Application forms are available at the Department of Filipino and Philippine Literature, College of Arts and Letters, UP Diliman. Deadline of submission is on March 31. For further details, please get in touch with Prof. Jimmuel Naval or Prof. Vlad Gonzales at 924-4899, e-mail them at palihanan2008@yahoo.com.

A group led by prominent writers has just been organized to protect the intellectual property rights (IPR) of Filipino writers. It’s called the Filipinas Copyright Licensing Society (Filcols), and what it aims to do is to collect manage arrangements for copyright licensing, marketing, and distribution of the members’ works, and enforce their IPR. Filcols will handle, among others, the collection of royalties for its members.
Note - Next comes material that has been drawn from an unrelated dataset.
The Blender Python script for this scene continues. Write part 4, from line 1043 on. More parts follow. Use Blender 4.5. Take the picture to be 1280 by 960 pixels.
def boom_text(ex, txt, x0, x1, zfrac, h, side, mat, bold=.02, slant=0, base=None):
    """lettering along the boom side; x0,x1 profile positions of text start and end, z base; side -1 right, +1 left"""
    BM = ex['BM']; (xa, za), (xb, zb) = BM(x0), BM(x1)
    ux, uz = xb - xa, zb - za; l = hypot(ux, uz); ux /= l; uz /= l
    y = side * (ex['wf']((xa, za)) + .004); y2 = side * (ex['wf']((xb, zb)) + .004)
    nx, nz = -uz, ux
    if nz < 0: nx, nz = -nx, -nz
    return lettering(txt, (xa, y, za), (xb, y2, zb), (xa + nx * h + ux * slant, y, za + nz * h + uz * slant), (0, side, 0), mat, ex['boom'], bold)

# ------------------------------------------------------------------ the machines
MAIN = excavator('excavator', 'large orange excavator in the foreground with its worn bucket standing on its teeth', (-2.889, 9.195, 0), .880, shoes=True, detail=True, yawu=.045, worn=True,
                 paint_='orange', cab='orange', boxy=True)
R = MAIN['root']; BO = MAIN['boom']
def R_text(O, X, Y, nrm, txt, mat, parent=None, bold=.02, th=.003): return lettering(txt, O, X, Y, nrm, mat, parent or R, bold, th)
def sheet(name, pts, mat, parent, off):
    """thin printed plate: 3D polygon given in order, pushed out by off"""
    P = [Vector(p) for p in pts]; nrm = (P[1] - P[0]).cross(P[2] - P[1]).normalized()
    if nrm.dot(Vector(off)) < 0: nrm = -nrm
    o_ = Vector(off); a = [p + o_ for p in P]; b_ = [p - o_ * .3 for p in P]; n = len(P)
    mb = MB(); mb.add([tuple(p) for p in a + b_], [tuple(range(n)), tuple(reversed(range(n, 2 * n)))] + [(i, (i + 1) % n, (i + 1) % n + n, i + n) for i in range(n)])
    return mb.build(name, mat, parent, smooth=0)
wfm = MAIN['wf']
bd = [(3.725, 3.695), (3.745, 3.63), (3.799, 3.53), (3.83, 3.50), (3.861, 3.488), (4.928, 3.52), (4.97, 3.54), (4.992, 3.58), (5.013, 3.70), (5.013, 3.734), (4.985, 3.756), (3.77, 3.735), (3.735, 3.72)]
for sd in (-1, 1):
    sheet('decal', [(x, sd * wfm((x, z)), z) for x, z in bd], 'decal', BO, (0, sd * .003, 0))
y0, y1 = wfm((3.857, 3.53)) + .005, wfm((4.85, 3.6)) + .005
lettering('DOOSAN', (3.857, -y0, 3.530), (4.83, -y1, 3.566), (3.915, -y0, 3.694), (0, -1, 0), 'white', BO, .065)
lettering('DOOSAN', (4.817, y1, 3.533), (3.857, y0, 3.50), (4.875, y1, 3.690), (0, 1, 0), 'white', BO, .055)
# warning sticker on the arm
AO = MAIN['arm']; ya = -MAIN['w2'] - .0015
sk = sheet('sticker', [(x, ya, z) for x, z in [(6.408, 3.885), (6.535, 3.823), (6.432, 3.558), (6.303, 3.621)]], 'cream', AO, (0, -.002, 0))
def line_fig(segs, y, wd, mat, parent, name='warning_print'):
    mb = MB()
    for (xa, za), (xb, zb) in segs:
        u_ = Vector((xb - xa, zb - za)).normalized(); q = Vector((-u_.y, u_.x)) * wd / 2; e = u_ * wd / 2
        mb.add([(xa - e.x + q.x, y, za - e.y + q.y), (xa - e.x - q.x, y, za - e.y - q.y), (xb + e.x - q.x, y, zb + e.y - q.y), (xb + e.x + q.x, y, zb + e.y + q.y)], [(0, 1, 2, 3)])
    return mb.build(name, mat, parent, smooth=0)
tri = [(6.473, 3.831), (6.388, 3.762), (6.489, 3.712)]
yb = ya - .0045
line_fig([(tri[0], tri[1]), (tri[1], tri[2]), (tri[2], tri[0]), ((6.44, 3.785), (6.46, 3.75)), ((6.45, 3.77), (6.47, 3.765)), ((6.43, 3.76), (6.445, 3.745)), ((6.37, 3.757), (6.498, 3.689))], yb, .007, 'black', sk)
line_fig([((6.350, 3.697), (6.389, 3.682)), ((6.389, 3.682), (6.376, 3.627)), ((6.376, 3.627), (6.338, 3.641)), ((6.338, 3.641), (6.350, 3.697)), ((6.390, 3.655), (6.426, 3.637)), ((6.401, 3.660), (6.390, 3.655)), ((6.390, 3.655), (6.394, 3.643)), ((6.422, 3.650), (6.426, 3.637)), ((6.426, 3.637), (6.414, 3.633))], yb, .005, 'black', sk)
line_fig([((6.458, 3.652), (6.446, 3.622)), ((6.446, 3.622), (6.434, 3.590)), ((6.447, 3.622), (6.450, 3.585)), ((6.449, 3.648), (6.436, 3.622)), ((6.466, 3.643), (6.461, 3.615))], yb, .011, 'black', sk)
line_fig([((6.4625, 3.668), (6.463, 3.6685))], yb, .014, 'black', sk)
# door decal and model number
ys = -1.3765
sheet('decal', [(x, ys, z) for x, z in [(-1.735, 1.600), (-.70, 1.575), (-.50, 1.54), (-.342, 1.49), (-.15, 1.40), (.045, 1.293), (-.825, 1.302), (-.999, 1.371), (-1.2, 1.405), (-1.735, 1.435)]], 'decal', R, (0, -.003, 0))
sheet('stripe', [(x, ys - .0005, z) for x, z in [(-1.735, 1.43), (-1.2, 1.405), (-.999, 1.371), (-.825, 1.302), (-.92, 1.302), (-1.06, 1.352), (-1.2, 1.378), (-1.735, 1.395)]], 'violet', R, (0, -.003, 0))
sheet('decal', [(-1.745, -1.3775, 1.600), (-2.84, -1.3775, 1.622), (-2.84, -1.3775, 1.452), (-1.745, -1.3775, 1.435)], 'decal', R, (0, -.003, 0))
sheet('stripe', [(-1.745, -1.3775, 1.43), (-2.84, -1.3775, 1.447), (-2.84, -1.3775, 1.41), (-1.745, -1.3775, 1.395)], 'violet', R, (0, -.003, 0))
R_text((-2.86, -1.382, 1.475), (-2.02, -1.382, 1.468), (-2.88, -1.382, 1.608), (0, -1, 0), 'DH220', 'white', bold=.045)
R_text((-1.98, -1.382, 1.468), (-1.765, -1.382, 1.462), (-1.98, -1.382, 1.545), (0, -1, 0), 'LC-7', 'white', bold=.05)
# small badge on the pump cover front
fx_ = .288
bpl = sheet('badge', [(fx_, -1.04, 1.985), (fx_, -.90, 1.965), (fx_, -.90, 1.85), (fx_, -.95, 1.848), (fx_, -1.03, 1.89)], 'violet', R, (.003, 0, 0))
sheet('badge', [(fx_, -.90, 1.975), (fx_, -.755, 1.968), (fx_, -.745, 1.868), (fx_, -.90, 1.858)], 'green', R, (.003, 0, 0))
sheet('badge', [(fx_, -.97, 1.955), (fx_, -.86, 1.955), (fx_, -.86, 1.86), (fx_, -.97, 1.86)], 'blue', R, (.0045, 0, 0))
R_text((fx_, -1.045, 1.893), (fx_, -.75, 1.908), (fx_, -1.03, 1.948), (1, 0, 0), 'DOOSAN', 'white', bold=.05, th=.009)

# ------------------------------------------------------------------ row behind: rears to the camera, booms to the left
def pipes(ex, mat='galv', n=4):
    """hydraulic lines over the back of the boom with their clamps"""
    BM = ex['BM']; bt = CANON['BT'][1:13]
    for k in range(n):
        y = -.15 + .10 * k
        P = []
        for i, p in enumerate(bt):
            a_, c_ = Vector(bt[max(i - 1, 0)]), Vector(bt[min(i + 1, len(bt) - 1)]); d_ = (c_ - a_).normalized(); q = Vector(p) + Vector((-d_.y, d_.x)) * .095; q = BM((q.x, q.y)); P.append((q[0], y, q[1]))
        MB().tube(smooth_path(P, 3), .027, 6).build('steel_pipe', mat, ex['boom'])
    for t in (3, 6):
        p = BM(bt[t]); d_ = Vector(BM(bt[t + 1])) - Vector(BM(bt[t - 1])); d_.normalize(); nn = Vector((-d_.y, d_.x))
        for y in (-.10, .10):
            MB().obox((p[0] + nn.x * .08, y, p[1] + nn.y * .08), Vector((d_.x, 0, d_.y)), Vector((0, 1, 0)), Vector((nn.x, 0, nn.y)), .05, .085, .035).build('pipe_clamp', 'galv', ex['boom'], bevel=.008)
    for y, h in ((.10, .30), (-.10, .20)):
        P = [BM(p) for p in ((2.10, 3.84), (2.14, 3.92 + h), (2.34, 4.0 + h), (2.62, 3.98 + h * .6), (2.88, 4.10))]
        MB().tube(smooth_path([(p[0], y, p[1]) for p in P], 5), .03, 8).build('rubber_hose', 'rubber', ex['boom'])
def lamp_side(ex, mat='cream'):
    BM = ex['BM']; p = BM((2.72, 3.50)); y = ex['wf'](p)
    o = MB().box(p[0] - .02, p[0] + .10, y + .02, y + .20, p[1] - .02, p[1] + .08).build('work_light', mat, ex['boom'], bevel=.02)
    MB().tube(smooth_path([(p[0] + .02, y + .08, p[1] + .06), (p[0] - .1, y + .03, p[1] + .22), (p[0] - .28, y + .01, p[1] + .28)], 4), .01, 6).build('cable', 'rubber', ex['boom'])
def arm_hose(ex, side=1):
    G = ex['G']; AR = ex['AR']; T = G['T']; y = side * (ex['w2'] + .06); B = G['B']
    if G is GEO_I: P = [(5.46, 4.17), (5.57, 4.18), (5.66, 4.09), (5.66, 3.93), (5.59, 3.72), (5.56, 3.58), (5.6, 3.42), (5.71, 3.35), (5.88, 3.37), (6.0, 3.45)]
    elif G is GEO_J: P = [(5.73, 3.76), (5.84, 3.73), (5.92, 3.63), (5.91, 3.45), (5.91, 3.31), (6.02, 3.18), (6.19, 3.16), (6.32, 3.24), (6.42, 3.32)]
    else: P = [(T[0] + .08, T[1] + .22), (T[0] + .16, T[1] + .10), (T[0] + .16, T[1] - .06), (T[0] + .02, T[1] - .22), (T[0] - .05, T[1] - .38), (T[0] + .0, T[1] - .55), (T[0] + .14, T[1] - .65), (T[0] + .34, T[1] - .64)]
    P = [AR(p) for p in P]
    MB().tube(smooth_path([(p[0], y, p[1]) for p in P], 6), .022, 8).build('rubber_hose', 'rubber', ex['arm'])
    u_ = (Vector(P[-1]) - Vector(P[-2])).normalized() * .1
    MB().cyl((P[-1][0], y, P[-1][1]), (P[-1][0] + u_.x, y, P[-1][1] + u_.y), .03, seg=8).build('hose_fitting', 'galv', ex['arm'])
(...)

This is great news for writers, as it will help professionalize writing as an industry, and secure writers their legal and moral due. There’s nothing wrong with writing for the sheer love of it — the original and valued meaning of the word “amateur” — but anyone who’s written long enough will know that writing is also a form of labor whose dignity, as such, should be recognized by fair wages, among other means.

Writers and artists, unfortunately, often make for the worst businessmen. We don’t know what to charge, we work without contracts, we don’t know where to go or whom to get in touch with for our royalties and, in many cases, we don’t even know what we’re owed by our publishers. Our stories and poems get published in anthologies and textbooks that make fortunes for their authors and publishers — without our permission, without our knowledge, and without any royalties paid.

(When we do get paid, our standard royalties of 15 percent are actually quite high, compared to 10 percent in the US, but that’s a bigger slice of a much smaller pie, since local print runs rarely exceed 1,000 copies. In other words, if your magnum opus of a novel sells out at P200 a copy, you stand to earn P30,000 for a few years’ labor — barely enough for a high-end cell phone.)

Thankfully, in my experience, respectable publishers such as Anvil, the UP Press, and Milflores are very professional about these things, and send royalty checks and sales reports out to their writers without even being asked. But I suspect that they’re the exception rather than the rule.

Filcols will now do for writers what the Filipino Society of Composers, Authors and Publishers (Filscap) has done for music composers, with resounding success; Filscap collects many millions a year in royalties. The market for Philippine literature may never grow as large as that for music, but every peso will help. Filcols is being supported by the Intellectual Property Office of the Philippines (IP Philippines), led by its director general, Atty. Adrian S. Cristobal Jr. Through its Copyright Support Services Unit, IP Philippines aims to facilitate the creation of four collecting societies by 2009 to cover not just literature and music but also fine art (photography, paintings, sculpture) and technology-based works such as computer programs. National Artist and poet Virgilio S. Almario is Filcols chairman.